Kutcho Copper Announces $2 Million Private Placement and Interest Deferral Agreement with Wheaton Precious Metals
September 01 2020 - 7:00AM
Kutcho Copper Corp. (TSXV: KC) (OTC: KCCFF)
(“Kutcho Copper” or the “Company”) today announced that it has
arranged a non-brokered private placement (the “Private Placement”)
for total gross proceeds of C$2,000,000. The Private Placement will
consist of 10,000,000 units at a price of $0.20 per unit (each a
“Unit”). Each Unit is comprised of one common share of the Company
and one-half of one transferable common share purchase warrant
(each whole being a “Warrant”). Each Warrant entitles the holder to
acquire one common share of the Company for a period of 2 years
from closing at a price of $0.30.
Proceeds of the Private Placement will be used
to commence the Company’s feasibility study on the Kutcho Copper
project and for general corporate and working capital purposes.
Closing of the Private Placement is subject to receipt of TSX
Venture Exchange approval. The Company may pay finder’s fees as
permitted by TSXV policy.
“Kutcho Copper continues to advance and de-risk
its high-grade copper development project. Proceeds from this
financing will allow the Company to initiate this next crucial
milestone in the continued development of the Kutcho Copper Project
as we progress the project towards production,” said Vince Sorace,
President and CEO of Kutcho Copper Corp. “The Kutcho Copper project
is uniquely positioned with a clear path through feasibility,
permitting and ultimately production, and we are excited to
commence this next leg of our journey.”
The Company also announces that Wheaton Precious
Metals Corp. (“Wheaton”) has agreed to amend its definitive
documentation related to its previous convertible debenture
investment in the Company. Under the amendment, semi-annual
interest payments that are otherwise owing by Kutcho Copper on
December 31, 2020 and June 30, 2021 will be deferred until December
31, 2021. Additionally, Wheaton has also agreed that the maturity
date of the non-revolving credit facility of up to $1,300,000
provided by Wheaton will be extended to December 31, 2021. These
amendments are subject to customary conditions, including
completion of the Private Placement.
The Company also announces the grant of an
aggregate of 1,475,000 stock options to consultants, directors and
senior officers of the Company, with each option exercisable at a
price of $0.25 per share for a period of five years. Certain of the
stock options may be subject to vesting requirements as determined
by the Board of Directors. The options have been granted in
accordance with the terms of the Company’s current stock option
plan.
Vince Sorace President & CEO, Kutcho Copper
Corp.
For further information regarding Kutcho Copper
Corp., please email info@kutcho.ca or visit our website at
www.kutcho.ca.
Cautionary Note Regarding Forward-Looking
Statements
Neither the TSX Venture Exchange nor its
Regulation Services Provider (as that term is defined in the
policies of the TSX Venture Exchange) accepts responsibility for
the adequacy or accuracy of this release.

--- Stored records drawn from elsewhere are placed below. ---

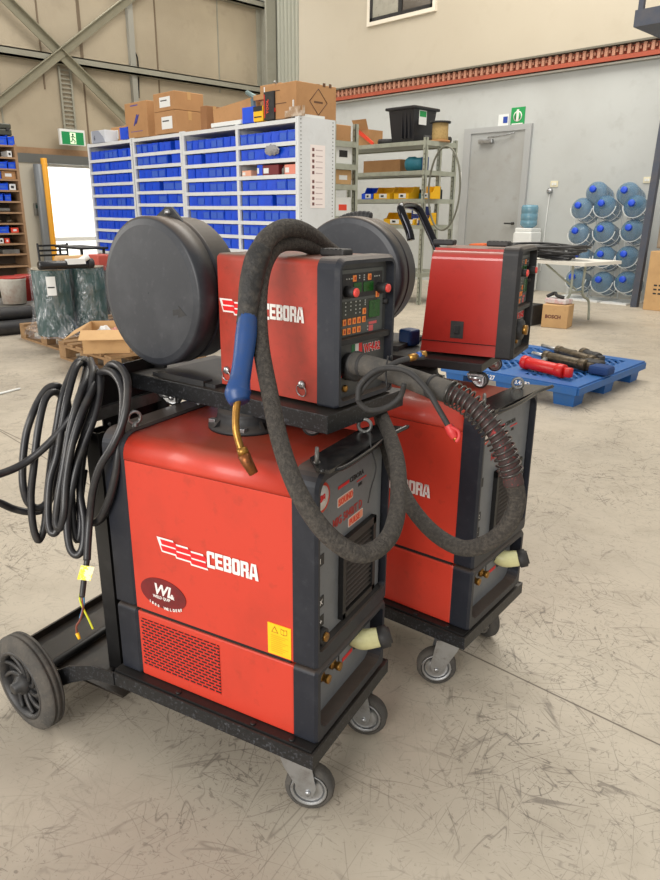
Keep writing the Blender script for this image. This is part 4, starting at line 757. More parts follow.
for f, s_ in ((.17, 1), (.86, -1)):
    b0 = ta.lerp(tb, f)-o_; g = G()
    for q in (.08, .62):
        g.tube([b0+nn*(.2+q*.45)+Vector((0, 0, TZ_-.04)), b0+nn*(.2+q*.45)+Vector((0, 0, .32)), b0+nn*(q+.0)+Vector((0, 0, .22)), b0+nn*(q*1.1-.02)+Vector((0, 0, .012))], .014, 10)
    g.tube([b0+nn*.24+Vector((0, 0, .34)), b0+nn*.48+Vector((0, 0, .34))], .011, 8, raw=True); g.build('leg_frame', M_galv, t)
    G().tube([b0+nn*.35+Vector((0, 0, .36)), ta.lerp(tb, f+s_*.27)-o_+nn*.35+Vector((0, 0, TZ_-.04))], .011, 8).build('brace_bar', M_galv, t)
g = G(); random.seed(3)
cc = ta.lerp(tb, .46)+nn*.25
for k in range(11):
    pts = []
    for j in range(14):
        a = j*2*PI/14*(1 if k % 2 else -1); pts.append(cc+ax_*((.44+.02*k*(-1)**k)*math.cos(a))+nn*((.12+.015*k)*math.sin(a))+Vector((0, 0, TZ_+.02+.012*k+.012*math.sin(3*a+k))))
    g.tube(pts, .015, 6, closed=True, sub=3)
g.tube([ta.lerp(tb, .4)+Vector((0, 0, TZ_+.03)), ta.lerp(tb, .38)-nn*.03+Vector((0, 0, TZ_-.06)), ta.lerp(tb, .5)-nn*.04+Vector((0, 0, TZ_-.12)), ta.lerp(tb, .65)-nn*.03+Vector((0, 0, TZ_-.04)), ta.lerp(tb, .68)+Vector((0, 0, TZ_+.03))], .01, 6)
tag(g.build('cable_heap', M_cable), 'tangled heap of black cables on the white folding table', 'cables')
p = ta.lerp(tb, .33)+nn*.3; t = thing('white_unit', 'white and grey appliance box among the cables on the folding table', 'appliance', (p.x, p.y, TZ_+.001), .3); G().box(-.16, .13, -.08, .1, 0, .13, bev=.01).build('casing', M_wpl, t); G().box(.13, .14, -.06, .08, .02, .11).build('end_grille', M_dark, t)
p = ta.lerp(tb, .85)+nn*.3; tag(G().tube([p+Vector((.0, 0, TZ_+.1)), p+ax_*.15+Vector((0, .03, TZ_+.115)), p+ax_*.35+Vector((0, 0, TZ_+.1)), p+ax_*.1+Vector((0, -.04, TZ_+.11))], .016, 8).build('orange_lead', mat('orange_lead', (206, 96, 44), .5)), 'orange lead on the cables at the left of the folding table', 'cable')
# floor box by the table
t = carton('open_carton', -3.80, -3.53, 6.84, 7.08, 0, .24, M_card2, 'small tan carton with dark lettering on the floor under the table', tape=False, rz=.25); text('lettering', 'BOSCH', .05, mat('dark_red_ink', (96, 40, 34), .6), t, SIDE, (-.1, -.1215, .1), .002, 1)
q = Vector((-3.66, 6.96, .245)); tag(G().box(q.x-.14, q.x+.1, q.y-.06, q.y+.1, q.z, q.z+.05, bev=.01).build('white_packet', mat('packet_white', (210, 204, 204), .5, 0, (200, 60, 70), .5, 30)), 'white and red packets lying on the small tan floor carton', 'packet')
tag(G().tube([(q.x-.15, q.y, q.z+.06), (q.x-.08, q.y+.03, q.z+.1), (q.x-.02, q.y-.02, q.z+.08), (q.x+.05, q.y, q.z+.065)], .018, 8).build('black_tool', M_dark), 'small black tool on top of the white packets', 'tool')
tag(G().box(-4.05, -3.86, 6.78, 7.0, 0, .22, bev=.01).build('black_crate', M_dark), 'small dark crate on the floor left of the tan carton', 'crate')
# blue plastic pallet
pa, pb, pc = on(578, 387, 2, .14), on(645, 361, 2, .14), on(500, 377, 2, .14)
u = (pb-pa); Lp = u.length; u.normalize(); v = (pc-pa); v = (v-u*v.dot(u)).normalized(); Wp = 1.0
ang = math.atan2(u.y, u.x); t = thing('plastic_pallet', 'blue plastic pallet on the floor carrying hydraulic cylinders', 'pallet', (pa.x, pa.y, 0), ang)
sg = 1 if (Vector((0, 0, 1)).cross(u)).dot(v) > 0 else -1
def bb(g, x0, x1, y0, y1, z0, z1, **k): return g.box(x0, x1, min(sg*y0, sg*y1), max(sg*y0, sg*y1), z0, z1, **k)
g = G(); bb(g, 0, Lp, 0, .1, .10, .14); bb(g, 0, Lp, Wp-.1, Wp, .10, .14); bb(g, 0, .1, .1, Wp-.1, .10, .14); bb(g, Lp-.1, Lp, .1, Wp-.1, .10, .14); bb(g, Lp/2-.08, Lp/2+.08, .1, Wp-.1, .10, .14); bb(g, .1, Lp-.1, Wp/2-.08, Wp/2+.08, .10, .138)
bb(g, .0, Lp, -.012, .0, .085, .13); bb(g, -.012, 0, 0, Wp, .085, .13)
pd = g.build('deck', M_bpal, t); g = G()
for (x0, x1) in ((.1, Lp/2-.08), (Lp/2+.08, Lp-.1)):
    for (yy0, yy1) in ((.1, Wp/2-.08), (Wp/2+.08, Wp-.1)):
        for k in range(1, 5):
            f = k/5; xa_ = x0+(x1-x0)*f; ya_ = yy0+(yy1-yy0)*f
            g.tube([(x0, sg*ya_, .128), (xa_, sg*yy0, .128)], .012, 4, raw=True); g.tube([(x1, sg*ya_, .128), (xa_, sg*yy1, .128)], .012, 4, raw=True)
            g.tube([(x0, sg*ya_, .128), (x0+(x1-x0)*(1-f), sg*yy1, .128)], .012, 4, raw=True); g.tube([(x1, sg*ya_, .128), (x0+(x1-x0)*(1-f), sg*yy0, .128)], .012, 4, raw=True)
g.build('deck_lattice', M_bpal, t)
for x in (.02, Lp/2-.07, Lp-.17):
    for y_ in (.02, Wp/2-.07, Wp-.17):
        g = G(); vs = [(x+.01, sg*(y_+.01), 0), (x+.14, sg*(y_+.01), 0), (x+.14, sg*(y_+.14), 0), (x+.01, sg*(y_+.14), 0), (x, sg*y_, .1), (x+.15, sg*y_, .1), (x+.15, sg*(y_+.15), .1), (x, sg*(y_+.15), .1)]
        g._add(vs, [(0, 3, 2, 1), (4, 5, 6, 7), (0, 1, 5, 4), (1, 2, 6, 5), (2, 3, 7, 6), (3, 0, 4, 7)]); g.build('foot', M_bpal, t)
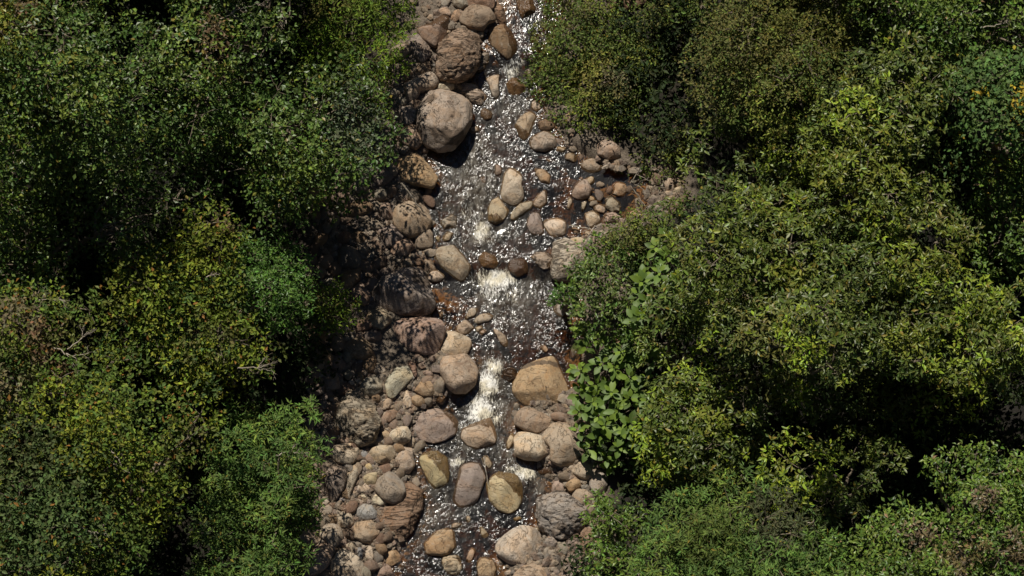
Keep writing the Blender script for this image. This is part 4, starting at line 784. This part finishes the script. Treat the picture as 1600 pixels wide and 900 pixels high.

This news release contains certain statements
that may be deemed “forward-looking statements” with respect to the
Company within the meaning of applicable securities laws.
Forward-looking statements are statements that are not historical
facts and are generally, but not always, identified by the words
“expects”, “plans”, “anticipates”, “believes”, “intends”,
“estimates”, “projects”, “potential” and similar expressions, or
that events or conditions “will”, “would”, “may”, “could” or
“should” occur. Although Kutcho Copper believes the expectations
expressed in such forward-looking statements are based on
reasonable assumptions, such statements are not guarantees of
future performance, are subject to risks and uncertainties, and
actual results or realities may differ materially from those in the
forward-looking statements. Such material risks and uncertainties
include, but are not limited to, the Company’s ability to raise
sufficient capital to fund its obligations under its property
agreements going forward, to maintain its mineral tenures and
concessions in good standing, to explore and develop the Kutcho
project or its other projects, to repay its debt and for general
working capital purposes; changes in economic conditions or
financial markets; the inherent hazards associates with mineral
exploration and mining operations, future prices of copper and
other metals, changes in general economic conditions, accuracy of
mineral resource and reserve estimates, the ability of the Company
to obtain the necessary permits and consents required to explore,
drill and develop the Kutcho project and if obtained, to obtain
such permits and consents in a timely fashion relative to the
Company’s plans and business objectives for the projects; the
general ability of the Company to monetize its mineral resources;
and changes in environmental and other laws or regulations that
could have an impact on the Company’s operations, compliance with
environmental laws and regulations, aboriginal title claims and
rights to consultation and accommodation, dependence on key
management personnel and general competition in the mining
industry. Forward-looking statements are based on the reasonable
beliefs, estimates and opinions of the Company’s management on the
date the statements are made. Except as required by law, the
Company undertakes no obligation to update these forward-looking
statements in the event that management’s beliefs, estimates or
opinions, or other factors, should change.